**To do:** Return all of the data exactly, with nothing left out but the pictures.

--- start ---

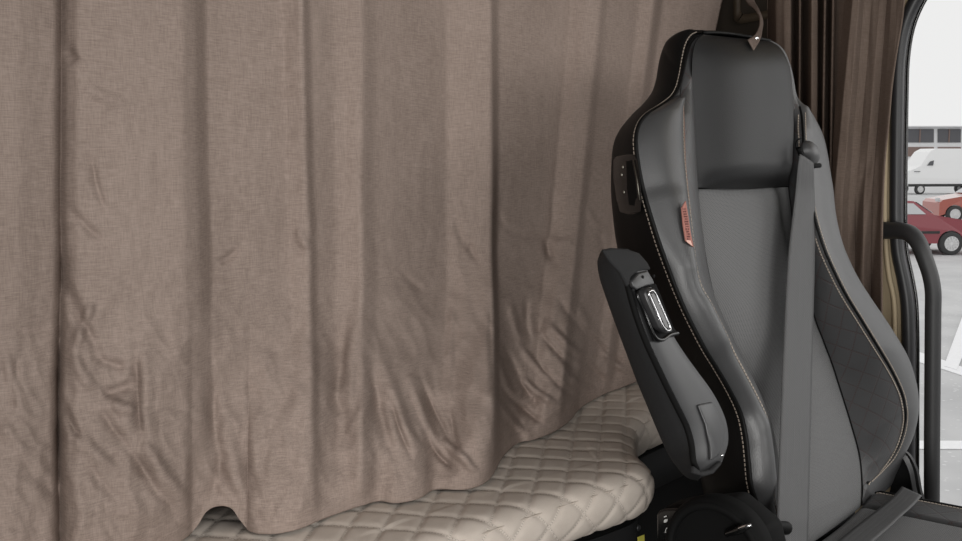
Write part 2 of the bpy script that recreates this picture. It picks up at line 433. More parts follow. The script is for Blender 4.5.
# ================================================================== the bunk
# outline of the mattress front edge in plan (x, y)
YF = .862
plan = cr([(-.31,.885),(0.2,.885),(.7,.884),(.9,.878),(1.05,.868),(1.2,.850),(1.31,.834),(1.365,.831),(1.40,.842),(1.425,.868),(1.452,.900),(1.49,.930),(1.54,.962),(1.60,.995),(1.68,1.015),(1.80,1.02),(2.0,1.02),(2.15,1.02)], 560)
# finer near the visible end comes from the arc length sampling itself
T = np.gradient(plan, axis=0); T /= np.linalg.norm(T, axis=1)[:, None]; Nin = np.stack([-T[:, 1], T[:, 0]], 1)
# smooth the inward direction so columns do not cross at the concave bend
for _ in range(25):
    Nin[1:-1] = (Nin[:-2] + Nin[1:-1]*2 + Nin[2:])/4; Nin /= np.linalg.norm(Nin, axis=1)[:, None]
prof = cr([(.026,-.084),(.010,-.076),(.000,-.060),(-.004,-.040),(-.002,-.022),(.006,-.010),(.022,-.002),(.05,.0),(.085,.0)], 40)
parc = np.concatenate([[0], np.cumsum(np.linalg.norm(np.diff(prof, axis=0), axis=1))]); parc = parc - parc[-1] + .085
n = len(plan); rows = []; uvs = []
xb = np.interp(np.linspace(0, 1, n), [0, 1], [-.31, 2.15])
QA = np.array([.849, .548]); QB = np.array([-.548, .849]); SA, SB = .060, .0475; ua, ub = .35, .20
def pillow(q):
    a = np.dot(q, QA)/SA + ua; b = np.dot(q, QB)/SB + ub
    fa = abs(a - round(a)); fb = abs(b - round(b))
    return a, b, (1 - math.exp(-fa*15))*(1 - math.exp(-fb*15))
inner = np.linspace(0, 1, 150)[1:]**1.15
QH = .0045
NR = len(prof) + len(inner)
G = np.zeros((NR, n, 3)); UV = np.zeros((NR, n, 2))
for j in range(n):
    P = plan[j]; nn = Nin[j]
    for i, (o, z) in enumerate(prof):
        q = P + nn*parc[i]; a, b_, h = pillow(q)
        # outward normal of profile
        i0, i1 = max(i-1, 0), min(i+1, len(prof)-1); tv = prof[i1] - prof[i0]; tv = tv/np.linalg.norm(tv)
        no, nz = -tv[1], tv[0]
        hh = (h - .75)*QH
        x = P + nn*(o + no*hh); G[i, j] = (x[0], x[1], ZB + z + nz*hh); UV[i, j] = (b_, a)
    E = P + nn*.085; B = np.array([xb[j], 1.97])
    if B[1] - E[1] < 0: B = E
    for k, t in enumerate(inner):
        q = E*(1-t) + B*t; a, b_, h = pillow(q)
        G[len(prof)+k, j] = (q[0], q[1], ZB + (h - .75)*QH + .004*noise.noise(Vector((q[0]*6, q[1]*6, 0)))); UV[len(prof)+k, j] = (b_, a)
bed = thing('bunk_mattress', (1.1, 1.4, ZB - .09), 'beige mattress in a diamond-stitched cover sticking out under the big curtain', 'mattress')
b = MB(); b.grid(G); b.build('quilted_cover', M['quilt'], bed, uv=UV.reshape(-1, 2))
b = MB(); b.tube(np.array([[*(p + q*(.003)), ZB - .014] for p, q in zip(plan, Nin)]), .0011, 6); b.build('edge_seam', M['quilt_seam'], bed)
b = MB(); b.grid([[np.array([p[0] + q[0]*.02, p[1] + q[1]*.02, ZB - .082]) for p, q in zip(plan, Nin)], [np.array([x, 1.97, ZB - .082]) for x in xb]]); b.build('underside', M['void'], bed)
# bunk box below
bb = thing('bunk_box', (1.1, 1.4, 1.27), 'black bunk box carrying the beige mattress, yellow sticker on its rim', 'bunk')
b = MB(); pf = plan + Nin*.026
b.grid([[np.array([p[0], p[1], z]) for p in pf] for z in (ZB - .094, ZB - .175)]); b.build('rim', M['arm_tex'], bb, solid=.004)
b = MB(); pf2 = plan + Nin*.034
b.grid([[np.array([p[0], p[1], z]) for p in pf2] for z in (ZB - .17, 1.27)]); b.build('front_panel', M['void'], bb, solid=.004)
b = MB(); b.grid([[np.array([p[0], p[1], ZB - .094]) for p in pf], [np.array([x, 1.97, ZB - .094]) for x in xb]]); b.build('bunk_board', M['void'], bb, solid=.004)
yr = .8555
for (px, py, yr) in ((608,538,.869),(622,533.5,.863),(639,528,.8565)):
    c = PY(px, py, yr); d = MB(); d.lathe(c + np.array([0, .003, 0]), (0, -1, 0), [(0, .005), (.003, .005), (.004, .004), (.004, .0005)], 14); d.build('screw', M['arm_smooth'], bb)
yr -= .0015
s = MB(); s.prism([PY(637.5, 537, yr-.001), PY(644, 534.5, yr-.001), PY(644.5, 550, yr-.001), PY(638, 552, yr-.001)], (0, -.0008, 0)); s.build('yellow_sticker', M['yellow'], bb, smooth=False)

# ================================================================== curtains
def smooth01(x): x = min(max(x, 0), 1); return x*x*(3-2*x)
def folds_eval(ctrl, s, w):
    """ctrl: list of (pos at rows..., height) where position is given at v=0 and v=1 -> interpolates h with cosine"""
    xs = [c[0]*(1-w) + c[1]*w for c in ctrl]
    hs = [c[2]*(1-w) + c[3]*w for c in ctrl]
    if s <= xs[0]: return hs[0]
    for i in range(len(xs)-1):
        if s <= xs[i+1]:
            t = (s - xs[i])/max(xs[i+1]-xs[i], 1e-6); return hs[i]*(1-t) + hs[i+1]*t
    return hs[-1]

hem = cr([(-430,738),(-250,682),(-90,640),(-40,618),(0,600),(60,583),(110,568),(160,551),(185,538),(197,526),(207,511),(218,506),(231,508),(240,520),(250,531),(268,534),(295,530),(325,518),(360,506),(380,501),(395,503),(420,498),(433,490),(468,489),(488,480),(503,456),(518,443),(532,440),(555,431),(570,420),(579,409),(600,396),(620,388),(640,380)], 1500)
hem_s = [-420,-90,0,62,110,160,185,195,207,218,231,240,250,268,295,325,360,395,433,468,488,515,560,600,640]   # hem x of ...
top_s = [-420,-90,0,62,110,160,185,195,207,220,235,246,258,280,306,332,362,395,440,472,494,545,620,690,737]   # ... the same column at the top row
TOPY = -70.0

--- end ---

**Output for this task:**
Write part 2 of the bpy script that recreates this picture. It picks up at line 433. More parts follow. The script is for Blender 4.5.
# ================================================================== the bunk
# outline of the mattress front edge in plan (x, y)
YF = .862
plan = cr([(-.31,.885),(0.2,.885),(.7,.884),(.9,.878),(1.05,.868),(1.2,.850),(1.31,.834),(1.365,.831),(1.40,.842),(1.425,.868),(1.452,.900),(1.49,.930),(1.54,.962),(1.60,.995),(1.68,1.015),(1.80,1.02),(2.0,1.02),(2.15,1.02)], 560)
# finer near the visible end comes from the arc length sampling itself
T = np.gradient(plan, axis=0); T /= np.linalg.norm(T, axis=1)[:, None]; Nin = np.stack([-T[:, 1], T[:, 0]], 1)
# smooth the inward direction so columns do not cross at the concave bend
for _ in range(25):
    Nin[1:-1] = (Nin[:-2] + Nin[1:-1]*2 + Nin[2:])/4; Nin /= np.linalg.norm(Nin, axis=1)[:, None]
prof = cr([(.026,-.084),(.010,-.076),(.000,-.060),(-.004,-.040),(-.002,-.022),(.006,-.010),(.022,-.002),(.05,.0),(.085,.0)], 40)
parc = np.concatenate([[0], np.cumsum(np.linalg.norm(np.diff(prof, axis=0), axis=1))]); parc = parc - parc[-1] + .085
n = len(plan); rows = []; uvs = []
xb = np.interp(np.linspace(0, 1, n), [0, 1], [-.31, 2.15])
QA = np.array([.849, .548]); QB = np.array([-.548, .849]); SA, SB = .060, .0475; ua, ub = .35, .20
def pillow(q):
    a = np.dot(q, QA)/SA + ua; b = np.dot(q, QB)/SB + ub
    fa = abs(a - round(a)); fb = abs(b - round(b))
    return a, b, (1 - math.exp(-fa*15))*(1 - math.exp(-fb*15))
inner = np.linspace(0, 1, 150)[1:]**1.15
QH = .0045
NR = len(prof) + len(inner)
G = np.zeros((NR, n, 3)); UV = np.zeros((NR, n, 2))
for j in range(n):
    P = plan[j]; nn = Nin[j]
    for i, (o, z) in enumerate(prof):
        q = P + nn*parc[i]; a, b_, h = pillow(q)
        # outward normal of profile
        i0, i1 = max(i-1, 0), min(i+1, len(prof)-1); tv = prof[i1] - prof[i0]; tv = tv/np.linalg.norm(tv)
        no, nz = -tv[1], tv[0]
        hh = (h - .75)*QH
        x = P + nn*(o + no*hh); G[i, j] = (x[0], x[1], ZB + z + nz*hh); UV[i, j] = (b_, a)
    E = P + nn*.085; B = np.array([xb[j], 1.97])
    if B[1] - E[1] < 0: B = E
    for k, t in enumerate(inner):
        q = E*(1-t) + B*t; a, b_, h = pillow(q)
        G[len(prof)+k, j] = (q[0], q[1], ZB + (h - .75)*QH + .004*noise.noise(Vector((q[0]*6, q[1]*6, 0)))); UV[len(prof)+k, j] = (b_, a)
bed = thing('bunk_mattress', (1.1, 1.4, ZB - .09), 'beige mattress in a diamond-stitched cover sticking out under the big curtain', 'mattress')
b = MB(); b.grid(G); b.build('quilted_cover', M['quilt'], bed, uv=UV.reshape(-1, 2))
b = MB(); b.tube(np.array([[*(p + q*(.003)), ZB - .014] for p, q in zip(plan, Nin)]), .0011, 6); b.build('edge_seam', M['quilt_seam'], bed)
b = MB(); b.grid([[np.array([p[0] + q[0]*.02, p[1] + q[1]*.02, ZB - .082]) for p, q in zip(plan, Nin)], [np.array([x, 1.97, ZB - .082]) for x in xb]]); b.build('underside', M['void'], bed)
# bunk box below
bb = thing('bunk_box', (1.1, 1.4, 1.27), 'black bunk box carrying the beige mattress, yellow sticker on its rim', 'bunk')
b = MB(); pf = plan + Nin*.026
b.grid([[np.array([p[0], p[1], z]) for p in pf] for z in (ZB - .094, ZB - .175)]); b.build('rim', M['arm_tex'], bb, solid=.004)
b = MB(); pf2 = plan + Nin*.034
b.grid([[np.array([p[0], p[1], z]) for p in pf2] for z in (ZB - .17, 1.27)]); b.build('front_panel', M['void'], bb, solid=.004)
b = MB(); b.grid([[np.array([p[0], p[1], ZB - .094]) for p in pf], [np.array([x, 1.97, ZB - .094]) for x in xb]]); b.build('bunk_board', M['void'], bb, solid=.004)
yr = .8555
for (px, py, yr) in ((608,538,.869),(622,533.5,.863),(639,528,.8565)):
    c = PY(px, py, yr); d = MB(); d.lathe(c + np.array([0, .003, 0]), (0, -1, 0), [(0, .005), (.003, .005), (.004, .004), (.004, .0005)], 14); d.build('screw', M['arm_smooth'], bb)
yr -= .0015
s = MB(); s.prism([PY(637.5, 537, yr-.001), PY(644, 534.5, yr-.001), PY(644.5, 550, yr-.001), PY(638, 552, yr-.001)], (0, -.0008, 0)); s.build('yellow_sticker', M['yellow'], bb, smooth=False)

# ================================================================== curtains
def smooth01(x): x = min(max(x, 0), 1); return x*x*(3-2*x)
def folds_eval(ctrl, s, w):
    """ctrl: list of (pos at rows..., height) where position is given at v=0 and v=1 -> interpolates h with cosine"""
    xs = [c[0]*(1-w) + c[1]*w for c in ctrl]
    hs = [c[2]*(1-w) + c[3]*w for c in ctrl]
    if s <= xs[0]: return hs[0]
    for i in range(len(xs)-1):
        if s <= xs[i+1]:
            t = (s - xs[i])/max(xs[i+1]-xs[i], 1e-6); return hs[i]*(1-t) + hs[i+1]*t
    return hs[-1]

hem = cr([(-430,738),(-250,682),(-90,640),(-40,618),(0,600),(60,583),(110,568),(160,551),(185,538),(197,526),(207,511),(218,506),(231,508),(240,520),(250,531),(268,534),(295,530),(325,518),(360,506),(380,501),(395,503),(420,498),(433,490),(468,489),(488,480),(503,456),(518,443),(532,440),(555,431),(570,420),(579,409),(600,396),(620,388),(640,380)], 1500)
hem_s = [-420,-90,0,62,110,160,185,195,207,218,231,240,250,268,295,325,360,395,433,468,488,515,560,600,640]   # hem x of ...
top_s = [-420,-90,0,62,110,160,185,195,207,220,235,246,258,280,306,332,362,395,440,472,494,545,620,690,737]   # ... the same column at the top row
TOPY = -70.0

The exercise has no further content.